Christina held her hand over the man, who stood behind a podium perched on a desk. Our guest was Mark Potter, a very thoughtful and smart person who speaks about God and spirituality for a living. He was maybe late thirties, early forties, with dark hair and an easy, understated manner. He closed his eyes while Christina prayed in that free-form, evangelical Christian style: “Father God, we ask that you bless this speaker. More of you, less of him, God. More of you, less of him.”

I guess the “you’s” were really “You’s” because she was talking to God. I was surprised that Mark stood for this sort of thing. More of God, less of your creative genius? Didn’t we ask him to come speak because he was awesome? But Mark, eyes closed, nodded his head as if in affirmation.
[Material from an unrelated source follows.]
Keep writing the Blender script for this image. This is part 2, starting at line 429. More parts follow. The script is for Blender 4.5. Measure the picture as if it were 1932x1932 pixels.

That’s what came to mind after I breathed in God on the bridge the other day. More of you, less of him. 

It was strange.

3 thoughts on ““Spiritual Experiences”

  1. Oh Alicia! Experiences like these are wonderful, aren’t they? There’s something magical about hard physical labor that stills the mind and lets in such goodness. I feel like I really live for those moments.

    1. Hard physical labor is where it’s at! Thanks, V : )

  2. I call them aha! moments, lol. I sincerely believe that when you start to let love into your heart you become receptive to the frequencies of the universe, and what you breathed in was LOVE, because love is in everywhere and everything. “Split a piece of wood: I am there. Lift a stone, and you will find me there.” Gospel of Thomas.